Dieses Verwirrspiel blieb insoweit nicht ganz ohne Erfolg, als das Gericht im TenneT-Urteil den Begriff "Primärenergie" übernimmt, um den an die "mk-grid" gelieferten Strom zu bezeichnen (bei Strom handelt es sich begrifflich immer um Sekundärenergie, siehe Hintergrund vom Mai 2013). Im übrigen wollte ihm aber die wundersame Umwandlung des Stroms zu Nutzenergie, die von der "mk-grid" in den Wohnungen der Kunden angeblich vollbracht wird, weiterhin nicht einleuchten. Wie schon im Amprion-Urteil findet sich in den jetzt ergangenen Urteilen die lakonische Feststellung: "Der Verbrauch von elektrischer Energie ist ein tatsächlicher, physikalischer Vorgang, der durch die Betätigung von elektrischen Geräten stattfindet und nicht durch vertragliche Bestimmungen."

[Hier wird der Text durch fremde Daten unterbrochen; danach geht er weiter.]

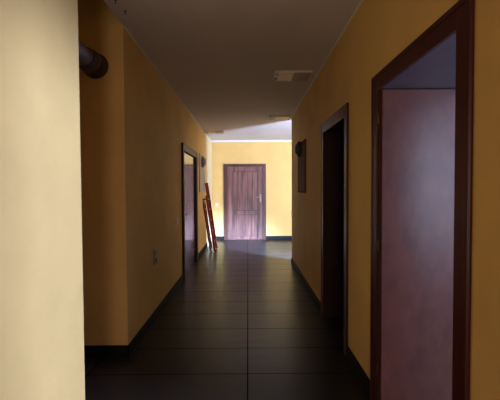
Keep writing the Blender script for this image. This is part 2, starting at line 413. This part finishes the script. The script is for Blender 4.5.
def lamp(x, y, z, n, ring, dome, label, k=1):
    t = tag(empty('wall_lamp', (x, y, z)), label, 'lamp', 'round bulkhead lamps')
    ax = 'X' if n > 0 else '-X'
    b = MB(); b.lathe([(.12, 0), (.125, .004*k), (.125, .02*k), (.118, .025*k)], ax); b.build('lamp_base', ring, t)
    b = MB(); b.lathe([(.100, .024*k), (.096, .045*k), (.078, .066*k), (.05, .078*k), (.0, .083*k)], ax); b.build('lamp_dome', dome, t)
    b = MB(); b.lathe([(.120, .022*k), (.122, .034*k), (.112, .042*k), (.101, .040*k), (.1, .026*k)], ax); b.build('lamp_ring', ring, t)
lamp(XR-.0185, 5.74, H+.61, -1, 'dark', 'domed', 'round wall lamp, backlit shade in its dark colours, high on the right wall, over the brown-grey board', 1.1)  # shade of a backlit lamp put into its dark base, ring and dome
lamp(XL+.0185, 8.15, H+.60, 1, 'grey', 'domeg', 'round grey wall lamp on the left wall, over the pale board')

# ---------------------------------------------------------------- ceiling fittings
def ceiling_fitting(x, y, w_, d, label, order):
    t = tag(empty('ceiling_light', (x, y, CEIL)), label, 'ceiling light', 'flat ceiling fittings')
    b = MB(); b.box(-w_/2, w_/2, -d/2, d/2, -.018, -e, .003); b.build('housing', 'plastic' if order == 0 else 'lampale', t)
    xs = [-w_/2+.045, 0.0, w_/2-.01]
    if order == 1: xs = [-w_/2+.01, -w_/2+.13, w_/2-.045]
    b = MB(); b.box(xs[0] if order != 1 else xs[1]+.004, (xs[1] if order != 1 else xs[2]), -d/2+.02, d/2-.02, -.028, -.017, .003); b.build('diffuser', 'lampale', t)
    b = MB(); b.box((xs[1]+.004) if order != 1 else xs[0], xs[2] if order != 1 else xs[1], -d/2+.015, d/2-.015, -.026, -.017, .003); b.build('cover_plate', 'lambrown', t)
    s = 1 if order == 1 else -1
    for dy in (-d*.25, d*.25):
        b = MB(); b.lathe([(.014, .017), (.014, .030), (.008, .034), (0, .034)], '-Z', (s*(w_/2-.022), dy, 0), 14); b.build('screw_cap', 'steel', t)
ceiling_fitting(.535, 4.43, .43, .33, 'nearest flat ceiling fitting, half cream and half brown', 0)
ceiling_fitting(.60, 7.0, .42, .34, 'middle flat ceiling fitting beside the right wall corner', 1)
ceiling_fitting(-.76, 8.75, .42, .36, 'farthest flat ceiling fitting beside the left wall', 2)

# ---------------------------------------------------------------- sockets and switches
t = tag(empty('wall_socket', (XL, 3.99, H-.73)), 'grey oval double socket low on the left wall near the passage', 'socket')
b = MB(); b.box(e, .022, -.045, .045, -.085, .085, .010); b.build('socket_plate', 'grey', t)
for dz in (-.04, .04):
    b = MB(); b.lathe([(.033, .0215), (.033, .026), (.028, .026), (.026, .023), (0, .023)], 'X', (0, 0, dz)); b.build('socket_insert', 'dark' if dz < 0 else 'grey', t)
def switch(x, y, z, rz, label):
    t = tag(empty('light_switch', (x, y, z), rz), label, 'switch', 'light switches')
    b = MB(); b.box(-.041, .041, -.011, -e, -.041, .041, .004); b.build('switch_plate', 'plastic', t)
    b = MB(); b.box(-.026, .026, -.016, -.0105, -.026, .026, .002); b.build('rocker', 'plastic', t)
switch(-.865, YE, H-.43, 0, 'white light switch on the end wall left of the pine door')
switch(XL, 5.28, H-.455, PI/2, 'pale light switch on the left wall before the varnished door')
switch(XR, 6.98, H-.47, -PI/2, 'small switch at the far corner of the right wall')

# ---------------------------------------------------------------- folded wooden stepladder leaning on left wall
t = tag(empty('stepladder', (-.86, 8.5, 0)), 'folded red-stained wooden stepladder leaning against the left wall', 'stepladder')
def P(u, y, z, off=0):      # u: 0 foot .. 1 top
    return (0.10-.23*u+off, y, z)
def rail(y, h, off, name, sw, sd):
    b = MB(); b.bar((.10+off, y, 0.012), (.10+off-.225*h/1.60, y, h), sw, sd, .004, (0, 1, 0)); return b.build(name, 'ladder', t)
rail(.24, 1.56, 0, 'front_rail', .036, .075); rail(-.16, 1.27, 0, 'front_rail', .03, .045)
rail(.18, 1.30, -.10, 'rear_rail', .026, .034); rail(-.11, 1.22, -.10, 'rear_rail', .026, .034)
for k in range(5):
    z = .22+.24*k; x = .10-.225*z/1.6
    b = MB(); b.box(x-.022, x+.022, -.144, .224, z-.010, z+.010, .003); b.build('step', 'ladder', t)
for z in (.30, .95):
    x = .10-.225*z/1.6-.10; b = MB(); b.box(x-.008, x+.008, -.098, .168, z-.018, z+.018, .003); b.build('cross_bar', 'ladder', t)
for y in (-.16, .24):
    z = 1.18; x = .10-.225*z/1.6; b = MB()
    b.box(x-.11, x+.02, y-.018 if y < 0 else y-.055, y+.045 if y < 0 else y+.018, z-.012, z+.012, .003)
    b.build('hinge_bracket', 'ladder', t)
for k, (x, y, lb) in enumerate(((-.92, 2.84, 'tiny dark ceiling hook nearer the flue pipe wall corner'), (-.935, 2.68, 'tiny dark ceiling hook at the very top edge of the ceiling'))):
    b = MB(); b.lathe([(.009, .0005), (.009, .004), (.003, .006), (.003, .02), (.006, .024), (0, .028)], '-Z', (0, 0, 0), 12)
    o = b.build('ceiling_hook', 'dark'); o.location = (x, y, CEIL); tag(o, lb, 'hook', 'ceiling hooks')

Die Netz Leipzig GmbH teilte am 1. November mit, daß sie die "Care-Energy"-Kunden den zuständigen Grundversorgern übertragen hat. Das sind die Stadtwerke Leipzig und eviaM. Der Stromanbieter sei der vertraglichen Verpflichtung zur Leistung von Vorauszahlungen trotz mehrfacher Abmahnungen und Kündigungsdrohungen in vier aufeinanderfolgenden Monaten nicht nachgekommen. Die deshalb erfolgte Kündigung des Lieferantenrahmenvertrags mit dem Kristek-Unternehmen UPG (vormals mk-energy) zum 31. Oktober wurde vom Leipziger Landgericht am 29. Oktober bestätigt.